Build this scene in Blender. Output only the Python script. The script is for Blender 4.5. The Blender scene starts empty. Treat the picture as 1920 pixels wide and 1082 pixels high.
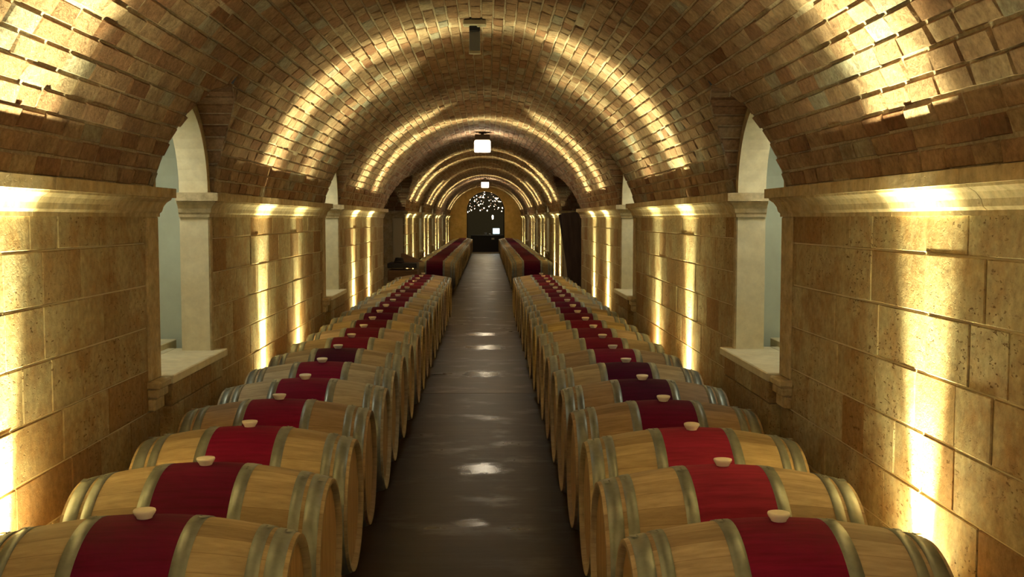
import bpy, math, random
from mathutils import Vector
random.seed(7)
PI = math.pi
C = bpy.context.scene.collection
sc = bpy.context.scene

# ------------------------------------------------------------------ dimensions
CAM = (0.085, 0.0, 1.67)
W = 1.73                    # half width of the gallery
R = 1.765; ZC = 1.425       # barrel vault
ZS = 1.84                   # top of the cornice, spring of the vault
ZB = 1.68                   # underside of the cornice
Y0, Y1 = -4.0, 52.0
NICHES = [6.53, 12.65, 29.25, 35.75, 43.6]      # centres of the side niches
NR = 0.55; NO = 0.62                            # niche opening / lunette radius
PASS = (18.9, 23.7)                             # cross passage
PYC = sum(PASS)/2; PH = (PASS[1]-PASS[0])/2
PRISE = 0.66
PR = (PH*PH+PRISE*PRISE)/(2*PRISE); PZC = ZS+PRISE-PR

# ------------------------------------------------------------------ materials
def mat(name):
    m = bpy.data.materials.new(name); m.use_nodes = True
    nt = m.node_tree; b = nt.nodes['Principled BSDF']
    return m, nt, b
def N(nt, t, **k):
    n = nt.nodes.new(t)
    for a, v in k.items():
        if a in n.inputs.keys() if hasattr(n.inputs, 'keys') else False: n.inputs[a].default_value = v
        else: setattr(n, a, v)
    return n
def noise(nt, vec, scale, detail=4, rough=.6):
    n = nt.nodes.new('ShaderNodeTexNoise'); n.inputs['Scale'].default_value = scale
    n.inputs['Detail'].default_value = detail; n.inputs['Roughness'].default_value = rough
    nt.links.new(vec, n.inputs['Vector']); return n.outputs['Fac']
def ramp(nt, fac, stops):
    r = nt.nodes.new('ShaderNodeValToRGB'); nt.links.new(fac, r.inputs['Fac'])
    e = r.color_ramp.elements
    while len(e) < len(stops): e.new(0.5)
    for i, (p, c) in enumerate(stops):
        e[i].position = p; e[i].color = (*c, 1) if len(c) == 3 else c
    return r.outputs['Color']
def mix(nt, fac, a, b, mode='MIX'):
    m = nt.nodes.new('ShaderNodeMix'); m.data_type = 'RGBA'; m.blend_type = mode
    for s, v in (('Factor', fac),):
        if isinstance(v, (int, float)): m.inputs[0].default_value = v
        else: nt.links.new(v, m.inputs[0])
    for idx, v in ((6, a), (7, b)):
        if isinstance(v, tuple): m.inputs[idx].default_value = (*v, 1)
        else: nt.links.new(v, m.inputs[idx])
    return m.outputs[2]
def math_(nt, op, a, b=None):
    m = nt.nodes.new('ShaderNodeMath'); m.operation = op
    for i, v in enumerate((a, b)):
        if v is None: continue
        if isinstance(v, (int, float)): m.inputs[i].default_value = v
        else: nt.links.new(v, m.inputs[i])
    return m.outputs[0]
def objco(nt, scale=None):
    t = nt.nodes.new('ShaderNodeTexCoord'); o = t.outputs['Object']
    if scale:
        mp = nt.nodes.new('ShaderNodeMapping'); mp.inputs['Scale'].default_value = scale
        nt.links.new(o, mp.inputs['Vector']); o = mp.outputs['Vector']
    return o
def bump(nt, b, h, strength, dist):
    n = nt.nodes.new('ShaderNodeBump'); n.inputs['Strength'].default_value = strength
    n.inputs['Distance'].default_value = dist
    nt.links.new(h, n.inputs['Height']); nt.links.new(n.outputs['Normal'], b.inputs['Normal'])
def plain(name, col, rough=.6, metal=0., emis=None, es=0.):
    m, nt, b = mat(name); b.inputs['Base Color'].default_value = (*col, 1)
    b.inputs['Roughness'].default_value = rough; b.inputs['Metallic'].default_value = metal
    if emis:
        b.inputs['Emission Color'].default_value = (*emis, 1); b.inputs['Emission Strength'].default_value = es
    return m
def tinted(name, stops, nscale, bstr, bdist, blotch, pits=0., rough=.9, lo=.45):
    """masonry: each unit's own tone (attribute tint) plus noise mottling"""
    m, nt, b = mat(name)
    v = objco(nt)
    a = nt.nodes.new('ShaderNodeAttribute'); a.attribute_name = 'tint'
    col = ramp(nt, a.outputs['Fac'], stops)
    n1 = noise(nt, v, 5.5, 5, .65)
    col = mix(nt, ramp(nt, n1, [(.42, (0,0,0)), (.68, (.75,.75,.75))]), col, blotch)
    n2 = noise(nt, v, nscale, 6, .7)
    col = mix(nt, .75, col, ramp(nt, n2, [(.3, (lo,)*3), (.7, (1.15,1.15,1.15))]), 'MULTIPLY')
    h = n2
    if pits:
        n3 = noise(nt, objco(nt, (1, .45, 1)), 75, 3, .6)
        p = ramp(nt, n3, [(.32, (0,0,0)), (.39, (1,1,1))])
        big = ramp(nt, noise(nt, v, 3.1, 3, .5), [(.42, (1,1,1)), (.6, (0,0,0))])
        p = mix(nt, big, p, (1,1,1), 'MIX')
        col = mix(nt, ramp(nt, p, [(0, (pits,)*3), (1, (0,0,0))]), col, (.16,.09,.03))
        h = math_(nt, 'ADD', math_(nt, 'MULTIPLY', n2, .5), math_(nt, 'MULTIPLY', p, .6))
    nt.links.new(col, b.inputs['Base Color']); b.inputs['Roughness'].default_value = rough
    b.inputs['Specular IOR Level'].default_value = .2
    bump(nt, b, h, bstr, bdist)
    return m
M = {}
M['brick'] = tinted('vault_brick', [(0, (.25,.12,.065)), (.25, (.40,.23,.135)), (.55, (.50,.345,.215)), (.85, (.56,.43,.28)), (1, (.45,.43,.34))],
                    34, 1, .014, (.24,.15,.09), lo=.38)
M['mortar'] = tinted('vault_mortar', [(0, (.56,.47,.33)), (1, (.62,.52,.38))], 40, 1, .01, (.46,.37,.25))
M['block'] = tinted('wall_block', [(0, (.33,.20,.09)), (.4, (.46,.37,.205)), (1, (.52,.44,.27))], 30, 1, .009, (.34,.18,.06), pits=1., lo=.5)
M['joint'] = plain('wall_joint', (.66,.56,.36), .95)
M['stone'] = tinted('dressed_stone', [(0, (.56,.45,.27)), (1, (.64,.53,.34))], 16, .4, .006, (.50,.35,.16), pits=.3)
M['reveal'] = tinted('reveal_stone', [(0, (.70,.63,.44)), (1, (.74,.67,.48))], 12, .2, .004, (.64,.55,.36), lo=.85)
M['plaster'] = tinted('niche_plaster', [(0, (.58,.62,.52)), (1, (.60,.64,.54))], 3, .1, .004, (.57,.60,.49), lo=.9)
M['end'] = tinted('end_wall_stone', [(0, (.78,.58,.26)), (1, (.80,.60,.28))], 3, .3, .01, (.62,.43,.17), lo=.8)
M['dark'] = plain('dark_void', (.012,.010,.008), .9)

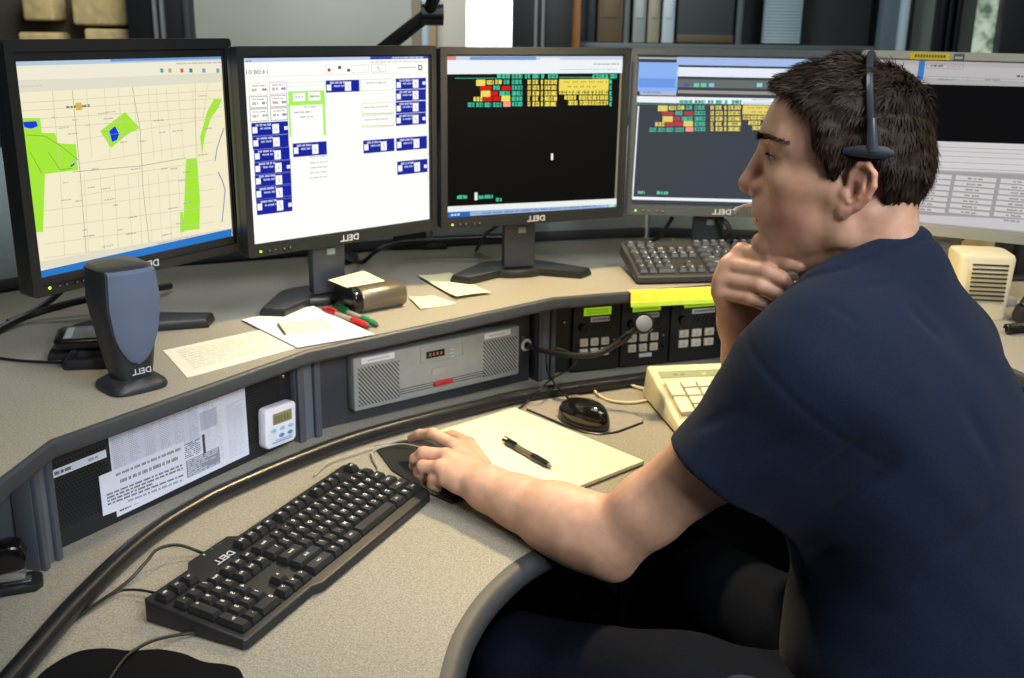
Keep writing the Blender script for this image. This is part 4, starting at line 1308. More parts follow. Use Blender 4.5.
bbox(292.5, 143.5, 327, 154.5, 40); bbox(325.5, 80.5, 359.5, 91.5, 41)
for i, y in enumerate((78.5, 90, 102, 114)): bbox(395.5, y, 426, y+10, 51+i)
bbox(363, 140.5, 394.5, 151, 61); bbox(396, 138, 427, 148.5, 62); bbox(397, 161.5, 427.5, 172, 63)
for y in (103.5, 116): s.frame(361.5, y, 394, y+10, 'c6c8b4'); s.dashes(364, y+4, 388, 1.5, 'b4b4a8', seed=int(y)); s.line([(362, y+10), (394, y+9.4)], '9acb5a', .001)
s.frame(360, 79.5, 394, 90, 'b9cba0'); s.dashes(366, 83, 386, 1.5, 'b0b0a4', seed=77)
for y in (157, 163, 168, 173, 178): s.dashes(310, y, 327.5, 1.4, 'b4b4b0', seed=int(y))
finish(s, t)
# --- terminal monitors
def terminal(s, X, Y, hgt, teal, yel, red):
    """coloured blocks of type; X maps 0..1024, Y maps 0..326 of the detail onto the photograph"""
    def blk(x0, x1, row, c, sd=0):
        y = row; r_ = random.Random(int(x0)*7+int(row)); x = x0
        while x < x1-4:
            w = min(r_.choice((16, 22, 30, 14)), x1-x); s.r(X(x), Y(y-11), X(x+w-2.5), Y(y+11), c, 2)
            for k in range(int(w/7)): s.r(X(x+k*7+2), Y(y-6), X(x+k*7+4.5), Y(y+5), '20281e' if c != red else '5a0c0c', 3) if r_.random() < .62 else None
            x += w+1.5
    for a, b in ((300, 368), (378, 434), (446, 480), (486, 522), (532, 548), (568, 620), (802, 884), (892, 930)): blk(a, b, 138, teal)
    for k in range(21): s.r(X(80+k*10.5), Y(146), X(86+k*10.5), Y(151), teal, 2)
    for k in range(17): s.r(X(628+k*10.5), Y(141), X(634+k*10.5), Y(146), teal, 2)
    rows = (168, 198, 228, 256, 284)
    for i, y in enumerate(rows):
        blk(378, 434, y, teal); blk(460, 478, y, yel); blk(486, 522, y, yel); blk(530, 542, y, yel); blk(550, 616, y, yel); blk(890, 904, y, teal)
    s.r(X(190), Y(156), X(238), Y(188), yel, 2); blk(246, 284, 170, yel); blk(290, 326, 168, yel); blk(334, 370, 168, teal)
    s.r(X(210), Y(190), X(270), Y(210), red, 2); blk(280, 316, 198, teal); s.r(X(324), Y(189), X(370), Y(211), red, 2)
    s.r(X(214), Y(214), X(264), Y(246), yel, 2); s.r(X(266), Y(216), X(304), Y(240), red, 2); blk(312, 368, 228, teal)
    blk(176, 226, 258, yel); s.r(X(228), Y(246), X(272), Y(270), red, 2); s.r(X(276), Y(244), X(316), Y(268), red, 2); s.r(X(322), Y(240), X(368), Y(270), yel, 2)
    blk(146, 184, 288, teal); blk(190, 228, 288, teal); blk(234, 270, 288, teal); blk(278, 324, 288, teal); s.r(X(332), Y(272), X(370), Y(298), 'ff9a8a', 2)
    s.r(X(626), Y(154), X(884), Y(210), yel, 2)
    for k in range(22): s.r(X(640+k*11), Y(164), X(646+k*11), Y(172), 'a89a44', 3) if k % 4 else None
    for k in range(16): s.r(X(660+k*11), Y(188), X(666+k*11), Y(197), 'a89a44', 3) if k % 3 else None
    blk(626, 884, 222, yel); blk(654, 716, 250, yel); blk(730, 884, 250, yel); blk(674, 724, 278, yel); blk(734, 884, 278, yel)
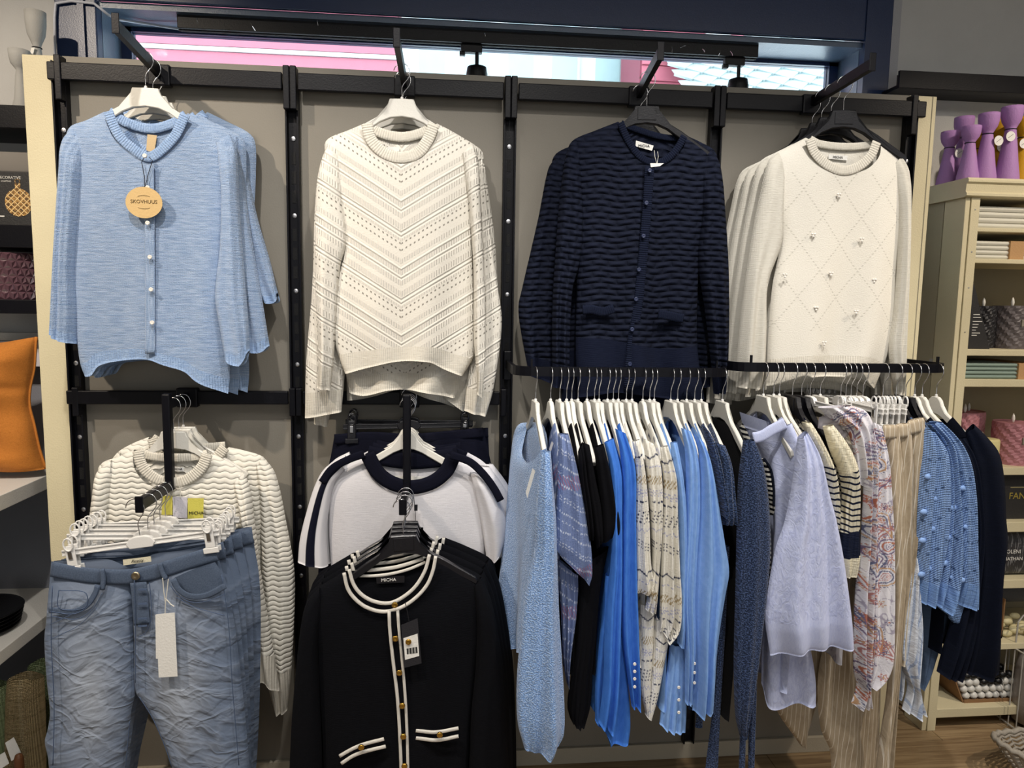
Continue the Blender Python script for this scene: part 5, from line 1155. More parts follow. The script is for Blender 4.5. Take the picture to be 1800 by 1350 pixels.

----------

◆ PROBLEM
Report only how many lines in the records contain the word "picture".

◆ EXERCISE SOLUTION
2